Per John, le parole dei suoi racconti si fanno mezzo per rievocare le magiche storie della madre e i mondi fantastici che lei aveva creato. Gli permettono di aggiungere dei tasselli, ampliare quegli orizzonti, raccontarli e in un certo senso viverli. La sua passione per la filologia, ovvero l’origine delle parole, deriva dalla possibilità di scavare a fondo dei significati. Analizzarne le radici e l’etimologia, studiare tutti i termini che dallo stesso punto di partenza sono nati e si sono diramati in mille direzioni e contesti differenti.
Studiare una parola è come studiare una persona, conoscerne la storia e le ragioni per cui oggi è quello che è; osservare come si modifica nel tempo e se chi la circonda la percepisce sempre allo stesso modo. Inventare un nuovo linguaggio, poi, vuol dire avere il desiderio di allargare il proprio mondo e le possibilità d’espressione. Per condividere con gli altri il potere delle parole.

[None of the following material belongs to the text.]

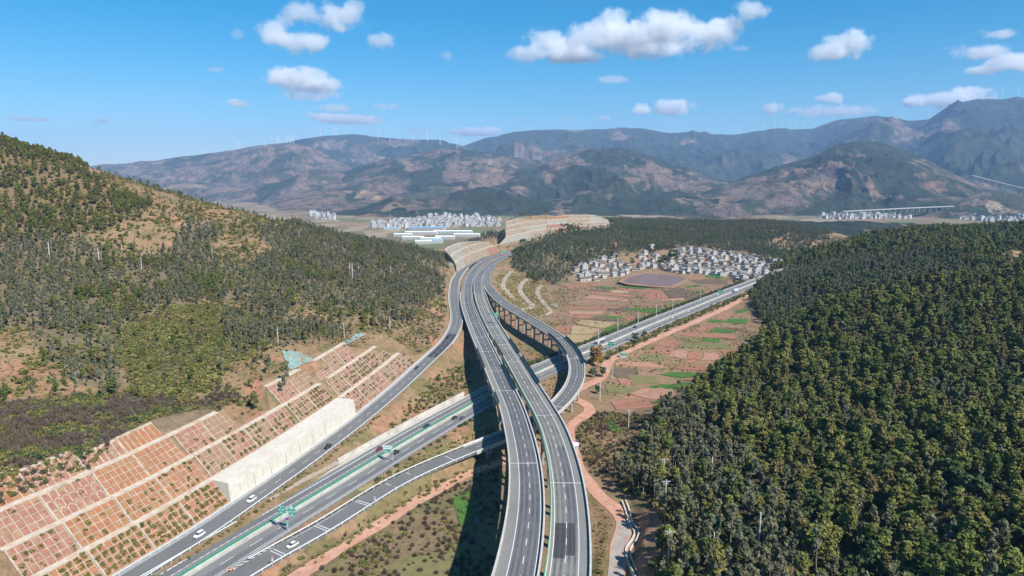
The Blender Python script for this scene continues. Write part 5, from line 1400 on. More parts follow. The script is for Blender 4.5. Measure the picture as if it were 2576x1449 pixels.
def fill(areas, a, box, dens=1.0, clump=0.0, extra=2.5, seed=0, ymax=2000):
    XY = candidates(*box, a); XYZ = np.c_[XY, ground(XY)]
    q = proj(XYZ); jx = q[:, 0] + fbm(XY[:, 0] / 14, XY[:, 1] / 14, 3, 21) * 22; jy = q[:, 1] + fbm(XY[:, 0] / 14, XY[:, 1] / 14, 3, 22) * 16
    m = np.zeros(len(XY), bool)
    for k in areas: m |= inpoly(jx, jy, AREA[k] if isinstance(k, str) else k)
    n = fbm(XY[:, 0] / 30, XY[:, 1] / 30, 4, 60 + seed)
    m &= RNG.uniform(0, 1, len(XY)) < np.clip(dens + clump * n * 2, 0, 1)
    m &= XY[:, 1] < ymax
    XYZ = XYZ[m]; return XYZ[clear_of_roads(XYZ, extra)]

# ------------------------------------------------------------------ planting
BOXR = (30, 900, 150, 1150); BOXL = (-620, 40, 180, 960); BOXM = (0, 900, 850, 1800)
def split(P, n, zoff=4.0):
    """the n that show largest come first"""
    q = proj(P); d = P[:, 1]; vis = (q[:, 0] > -20) & (q[:, 0] < 2596) & (q[:, 1] > 0) & (q[:, 1] < 1440)
    i = np.argsort(np.where(vis, d, 1e9)); return P[i[:n]], P[i[n:]]
def forest(kind, P, nsolo, smin, smax, name, solo_label, group):
    solo, rest = split(P, nsolo)
    for p in solo: plant(kind, p - (0, 0, .15), smin + (smax - smin) * random.random() ** 1.6, solo_label, group)
    scatter(name, kind, rest - (0, 0, .15), smin + (smax - smin) * RNG.uniform(0, 1, len(rest)) ** 1.6)
# right hillside
R_all = fill(['forest_right'], 4.1, BOXR, 0.88, 0.25, 1.0, 1)
R_all = R_all[~inpoly(proj(R_all)[:, 0], proj(R_all)[:, 1], AREA['bare_far'])]
u = RNG.uniform(0, 1, len(R_all)); nn = fbm(R_all[:, 0] / 45, R_all[:, 1] / 45, 3, 71)
qq = proj(R_all); gul = inpoly(qq[:, 0], qq[:, 1], [(1880, 770), (1960, 690), (2150, 650), (2420, 640), (2420, 700), (2200, 745), (2040, 795), (1950, 840)])
is_b = (u < 0.14) | (nn > 0.42) | (gul & (u < .55)); is_e = ((R_all[:, 0] < 95) & (u < 0.65)) | ((u > 0.93)) | (gul & (u > .6))
forest('pine', R_all[~is_b & ~is_e], 235, 0.62, 1.7, 'pine_forest', 'green pine crowded among others on the near right hillside', 'pines of the right hillside')
forest('broadleaf', R_all[is_b & ~is_e], 60, 0.7, 1.5, 'broadleaf_forest', 'dark rounded tree among the pines of the right hillside', 'dark trees of the right hillside')
forest('euc', R_all[is_e], 60, 0.8, 1.3, 'slender_tree_stand', 'slender tree with pale trunk at the edge of the right hillside', 'slender trees of the right hillside')
# left hillside
E_all = np.vstack([fill(['euc_left'], 4.3, BOXL, 0.80, 0.35, 2.0, 2), fill(['euc_row', 'lobe_trees'], 4.6, BOXL, 0.62, 0.5, 2.0, 3)])
u = RNG.uniform(0, 1, len(E_all)); nn = fbm(E_all[:, 0] / 40, E_all[:, 1] / 40, 3, 73)
forest('euc', E_all[(u > 0.17) & (nn < 0.45)], 170, 0.62, 1.0, 'eucalyptus_wood', 'slim grey-green eucalyptus in the wood across the left hillside', 'eucalyptus of the left hillside')
scatter('mixed_wood', 'pine', E_all[(u < 0.12) | (nn > 0.45)], RNG.uniform(0.6, 1.0, len(E_all[(u < 0.12) | (nn > 0.45)])))
scatter('pale_leaved_wood', 'grey', E_all[(u > 0.145) & (u < 0.17)], RNG.uniform(0.5, 0.8, len(E_all[(u > 0.145) & (u < 0.17)])))
P_all = fill(['pine_upper'], 4.6, (-620, -150, 400, 800), 0.85, 0.45, 2.0, 4)
forest('pine', P_all, 25, 0.7, 1.1, 'upper_pine_wood', 'bushy pine near the crest of the left hill', 'pines at the top of the left hill')
open_slope = [(-100, 420), (250, 430), (420, 470), (700, 520), (1000, 590), (1120, 640), (1118, 780), (1000, 830), (700, 880), (480, 1000), (0, 1010), (-100, 1000)]
S_all = fill([open_slope], 7.5, BOXL, 0.5, 0.6, 2.0, 5)
u = RNG.uniform(0, 1, len(S_all))
forest('pine', S_all[u < 0.55], 35, 0.4, 0.85, 'scattered_pines', 'lone pine standing on the dry grass of the left hill', 'scattered pines on dry grass')
scatter('scattered_trees', 'euc', S_all[u >= 0.55], RNG.uniform(0.3, 0.65, (u >= 0.55).sum()))
# shrubs
X_all = fill([open_slope, 'pine_upper'], 3.2, BOXL, 0.5, 0.6, 1.0, 6); u = RNG.uniform(0, 1, len(X_all))
scatter('hill_scrub', 'olive', X_all[u < 0.5], RNG.uniform(0.7, 1.9, (u < 0.5).sum())); scatter('dry_grass_tufts', 'straw', X_all[u > 0.62], RNG.uniform(0.8, 1.6, (u > 0.62).sum()))
O_all = fill(['olive_scrub'], 1.9, (-330, -60, 250, 520), 0.8, 0.4, 1.0, 7); u = RNG.uniform(0, 1, len(O_all))
scatter('olive_scrub', 'olive', O_all[u < 0.8], RNG.uniform(0.7, 1.5, (u < 0.8).sum())); scatter('purple_brush', 'purple', O_all[u > 0.86], RNG.uniform(0.6, 1.2, (u > 0.86).sum()))
W_all = fill(['purple_scrub'], 1.6, (-330, -60, 180, 420), 0.85, 0.3, 1.0, 8); u = RNG.uniform(0, 1, len(W_all)); nn = fbm(W_all[:, 0] / 9, W_all[:, 1] / 9, 3, 77)
scatter('bare_brush', 'purple', W_all[nn < 0.15], RNG.uniform(0.6, 1.35, (nn < 0.15).sum())); scatter('green_brush', 'olive', W_all[(nn > 0.05) & (u < .8)], RNG.uniform(0.5, 1.2, ((nn > 0.05) & (u < .8)).sum()))
scatter('dark_brush', 'green_shrub', W_all[(nn > 0.2) & (u > .7)], RNG.uniform(0.6, 1.2, ((nn > 0.2) & (u > .7)).sum()))
G_all = fill(['dry_left', 'bank', 'strip', 'lobe_trees'], 2.6, BOXL, 0.55, 0.5, 1.0, 9, 640); u = RNG.uniform(0, 1, len(G_all))
scatter('grass_tufts', 'straw', G_all[u < 0.65], RNG.uniform(0.6, 1.3, (u < 0.65).sum())); scatter('low_scrub', 'olive', G_all[u > 0.72], RNG.uniform(0.4, 1.0, (u > 0.72).sum()))
B_all = fill(['bush_bottom', 'verge_right'], 1.8, (-90, 110, 150, 460), 0.62, 0.7, 0.6, 10); u = RNG.uniform(0, 1, len(B_all)); nn = fbm(B_all[:, 0] / 16, B_all[:, 1] / 16, 3, 79)
scatter('brown_brush', 'purple', B_all[(u < .6)], RNG.uniform(0.5, 1.1, (u < .6).sum())); scatter('bank_scrub', 'olive', B_all[(u > .6) & (nn > -.1)], RNG.uniform(0.4, 1.0, ((u > .6) & (nn > -.1)).sum()))
scatter('bank_grass', 'straw', B_all[(u > .6) & (nn < -.1)], RNG.uniform(0.5, 1.0, ((u > .6) & (nn < -.1)).sum()))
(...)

Considerazioni tecniche – Tolkien recensione
Per le considerazioni sulla tecnica, partiamo dalle scene di guerra: sono sempre accompagnate da una colonna sonora epica e d’effetto, spesso unita alla tecnica del ralenti. Troviamo, nelle stesse scene, primissimi piani e inquadrature focalizzate su dettagli del corpo degli attori o oggetti, oltre che carrellate a precedere e a seguire. L’uso dell’illuminazione cade sui personaggi e sulla scenografia con interessanti giochi di luci ed ombre, ed è giustificato nel filmico con una candela, una lampada o comunque una debole sorgente luminosa. Per quanto riguarda il montaggio, la struttura del film è suddivisa in due parti: nella prima, il presente del Tolkien soldato è alternato a flashback sulla sua adolescenza e il suo percorso di studi. Nella seconda parte, il presente diventa l’unico tempo in cui è immerso lo spettatore e la storia torna ad essere raccontata in modo lineare, seppure con alcune ellissi.
Da menzionare anche i riferimenti ai contenuti dei libri di Tolkien: il concetto di fratellanza e sostegno “tra i più nobili degli uomini e i più piccoli” rimanda all’alleanza tra hobbit, nani, elfi e umani contro un nemico comune. L’innamoramento tra un mortale e una principessa elfica sono il modo in cui John traspone su carta il suo rapporto con Edith. Il suo fedele compagno di guerra si chiama Sam e lo fa sopravvivere esattamente come un altro Sam fa con Frodo. Non manca un riferimento alla musica classica, tramite la citazione di un’opera di Wagner che presenta similitudini con la storia de Il Signore degli anelli.